- _What is required_:
Set down the listing below verbatim, but only from its first line through the line containing "tag(ob('shelf_edge_strip', B, None, (-.001, 0, z)), 'clear".

- _Dataset section_:
** START **
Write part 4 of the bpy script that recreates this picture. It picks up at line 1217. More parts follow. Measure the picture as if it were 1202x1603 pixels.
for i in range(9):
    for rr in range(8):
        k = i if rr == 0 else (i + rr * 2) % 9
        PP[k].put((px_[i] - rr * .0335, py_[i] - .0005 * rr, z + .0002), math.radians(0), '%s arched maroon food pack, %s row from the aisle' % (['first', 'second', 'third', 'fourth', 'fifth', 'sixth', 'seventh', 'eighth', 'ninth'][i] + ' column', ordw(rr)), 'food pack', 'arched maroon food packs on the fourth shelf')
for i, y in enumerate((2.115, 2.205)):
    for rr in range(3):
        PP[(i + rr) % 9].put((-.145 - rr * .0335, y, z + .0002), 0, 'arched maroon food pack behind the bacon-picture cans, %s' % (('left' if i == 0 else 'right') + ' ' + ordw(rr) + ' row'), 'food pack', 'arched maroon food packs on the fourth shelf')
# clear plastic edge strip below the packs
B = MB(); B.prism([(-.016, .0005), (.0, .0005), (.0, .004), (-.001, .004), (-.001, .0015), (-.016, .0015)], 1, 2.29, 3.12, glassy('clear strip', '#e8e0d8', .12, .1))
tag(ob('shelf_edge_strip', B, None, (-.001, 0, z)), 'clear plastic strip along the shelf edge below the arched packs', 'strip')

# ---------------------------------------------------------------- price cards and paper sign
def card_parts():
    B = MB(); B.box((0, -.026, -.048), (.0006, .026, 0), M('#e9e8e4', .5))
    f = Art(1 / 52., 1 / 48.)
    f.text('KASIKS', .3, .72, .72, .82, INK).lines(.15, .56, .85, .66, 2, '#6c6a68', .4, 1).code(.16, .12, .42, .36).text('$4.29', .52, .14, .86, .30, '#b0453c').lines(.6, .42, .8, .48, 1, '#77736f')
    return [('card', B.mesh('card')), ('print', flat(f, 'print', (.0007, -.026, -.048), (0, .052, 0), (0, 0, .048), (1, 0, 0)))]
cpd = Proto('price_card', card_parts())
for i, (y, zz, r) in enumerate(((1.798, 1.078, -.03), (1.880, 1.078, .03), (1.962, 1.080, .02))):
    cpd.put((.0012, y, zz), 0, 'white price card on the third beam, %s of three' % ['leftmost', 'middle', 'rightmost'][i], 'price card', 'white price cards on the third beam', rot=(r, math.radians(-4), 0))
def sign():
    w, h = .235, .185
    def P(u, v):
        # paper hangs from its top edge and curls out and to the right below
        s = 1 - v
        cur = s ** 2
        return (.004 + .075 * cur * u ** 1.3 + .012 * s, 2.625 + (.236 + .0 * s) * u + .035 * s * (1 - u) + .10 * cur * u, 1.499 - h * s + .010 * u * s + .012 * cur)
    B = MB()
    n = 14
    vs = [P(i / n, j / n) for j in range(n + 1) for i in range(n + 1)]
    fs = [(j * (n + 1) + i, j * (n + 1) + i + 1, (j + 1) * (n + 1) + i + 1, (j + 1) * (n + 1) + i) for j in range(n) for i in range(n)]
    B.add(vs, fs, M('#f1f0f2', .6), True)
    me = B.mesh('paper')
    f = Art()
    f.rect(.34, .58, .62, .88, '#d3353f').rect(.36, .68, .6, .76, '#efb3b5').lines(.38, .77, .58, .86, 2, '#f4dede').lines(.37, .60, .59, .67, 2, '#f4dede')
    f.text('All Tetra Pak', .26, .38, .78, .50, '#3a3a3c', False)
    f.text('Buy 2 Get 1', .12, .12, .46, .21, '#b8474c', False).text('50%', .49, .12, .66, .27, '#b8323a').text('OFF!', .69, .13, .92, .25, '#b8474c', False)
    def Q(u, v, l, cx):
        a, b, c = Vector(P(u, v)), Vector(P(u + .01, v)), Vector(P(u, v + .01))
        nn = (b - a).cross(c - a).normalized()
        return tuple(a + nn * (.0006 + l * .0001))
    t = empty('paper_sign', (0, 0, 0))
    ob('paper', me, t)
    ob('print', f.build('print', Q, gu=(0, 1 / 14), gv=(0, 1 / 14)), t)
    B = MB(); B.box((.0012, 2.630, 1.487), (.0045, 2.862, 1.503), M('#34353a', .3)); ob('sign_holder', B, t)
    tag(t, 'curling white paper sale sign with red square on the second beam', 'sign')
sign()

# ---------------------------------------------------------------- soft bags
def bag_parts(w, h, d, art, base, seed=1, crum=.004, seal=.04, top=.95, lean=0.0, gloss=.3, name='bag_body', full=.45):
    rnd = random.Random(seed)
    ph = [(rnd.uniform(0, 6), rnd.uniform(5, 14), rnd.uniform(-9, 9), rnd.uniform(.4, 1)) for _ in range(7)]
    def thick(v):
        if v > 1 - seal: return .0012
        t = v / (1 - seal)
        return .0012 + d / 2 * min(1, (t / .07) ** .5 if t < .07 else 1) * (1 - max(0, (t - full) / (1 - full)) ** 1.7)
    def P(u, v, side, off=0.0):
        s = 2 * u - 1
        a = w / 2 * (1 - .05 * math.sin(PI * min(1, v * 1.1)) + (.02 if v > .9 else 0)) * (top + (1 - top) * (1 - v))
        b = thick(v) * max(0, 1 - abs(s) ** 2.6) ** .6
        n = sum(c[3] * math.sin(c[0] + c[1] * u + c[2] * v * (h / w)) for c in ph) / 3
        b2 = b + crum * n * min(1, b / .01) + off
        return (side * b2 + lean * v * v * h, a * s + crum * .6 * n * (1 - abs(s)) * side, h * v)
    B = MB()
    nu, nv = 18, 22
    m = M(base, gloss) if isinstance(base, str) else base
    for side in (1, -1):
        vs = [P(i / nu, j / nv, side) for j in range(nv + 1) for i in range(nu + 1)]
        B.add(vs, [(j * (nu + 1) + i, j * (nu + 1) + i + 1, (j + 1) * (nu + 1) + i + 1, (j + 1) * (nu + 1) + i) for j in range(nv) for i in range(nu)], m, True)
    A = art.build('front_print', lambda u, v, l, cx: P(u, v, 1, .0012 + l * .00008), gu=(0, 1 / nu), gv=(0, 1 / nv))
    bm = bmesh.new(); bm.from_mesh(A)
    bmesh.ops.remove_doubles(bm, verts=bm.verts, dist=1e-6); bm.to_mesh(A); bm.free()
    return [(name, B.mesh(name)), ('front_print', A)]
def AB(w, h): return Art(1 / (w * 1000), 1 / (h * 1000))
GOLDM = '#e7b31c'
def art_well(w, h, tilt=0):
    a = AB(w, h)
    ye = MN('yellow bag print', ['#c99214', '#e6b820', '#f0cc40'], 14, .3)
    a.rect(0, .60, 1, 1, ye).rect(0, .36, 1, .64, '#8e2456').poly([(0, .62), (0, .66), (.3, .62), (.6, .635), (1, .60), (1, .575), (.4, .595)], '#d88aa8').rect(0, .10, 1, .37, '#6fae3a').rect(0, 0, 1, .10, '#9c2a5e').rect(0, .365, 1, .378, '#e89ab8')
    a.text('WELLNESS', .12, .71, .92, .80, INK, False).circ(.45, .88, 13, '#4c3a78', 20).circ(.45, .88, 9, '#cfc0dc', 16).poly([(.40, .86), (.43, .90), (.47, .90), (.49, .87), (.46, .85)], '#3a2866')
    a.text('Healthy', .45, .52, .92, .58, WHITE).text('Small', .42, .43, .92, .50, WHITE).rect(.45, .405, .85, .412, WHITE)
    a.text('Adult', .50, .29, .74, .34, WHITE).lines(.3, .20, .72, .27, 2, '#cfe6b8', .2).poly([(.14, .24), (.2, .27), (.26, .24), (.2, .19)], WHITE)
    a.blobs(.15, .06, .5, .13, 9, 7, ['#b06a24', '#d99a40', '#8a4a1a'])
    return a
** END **
- _Answer to this task_:
Write part 4 of the bpy script that recreates this picture. It picks up at line 1217. More parts follow. Measure the picture as if it were 1202x1603 pixels.
for i in range(9):
    for rr in range(8):
        k = i if rr == 0 else (i + rr * 2) % 9
        PP[k].put((px_[i] - rr * .0335, py_[i] - .0005 * rr, z + .0002), math.radians(0), '%s arched maroon food pack, %s row from the aisle' % (['first', 'second', 'third', 'fourth', 'fifth', 'sixth', 'seventh', 'eighth', 'ninth'][i] + ' column', ordw(rr)), 'food pack', 'arched maroon food packs on the fourth shelf')
for i, y in enumerate((2.115, 2.205)):
    for rr in range(3):
        PP[(i + rr) % 9].put((-.145 - rr * .0335, y, z + .0002), 0, 'arched maroon food pack behind the bacon-picture cans, %s' % (('left' if i == 0 else 'right') + ' ' + ordw(rr) + ' row'), 'food pack', 'arched maroon food packs on the fourth shelf')
# clear plastic edge strip below the packs
B = MB(); B.prism([(-.016, .0005), (.0, .0005), (.0, .004), (-.001, .004), (-.001, .0015), (-.016, .0015)], 1, 2.29, 3.12, glassy('clear strip', '#e8e0d8', .12, .1))
tag(ob('shelf_edge_strip', B, None, (-.001, 0, z)), 'clear plastic strip along the shelf edge below the arched packs', 'strip')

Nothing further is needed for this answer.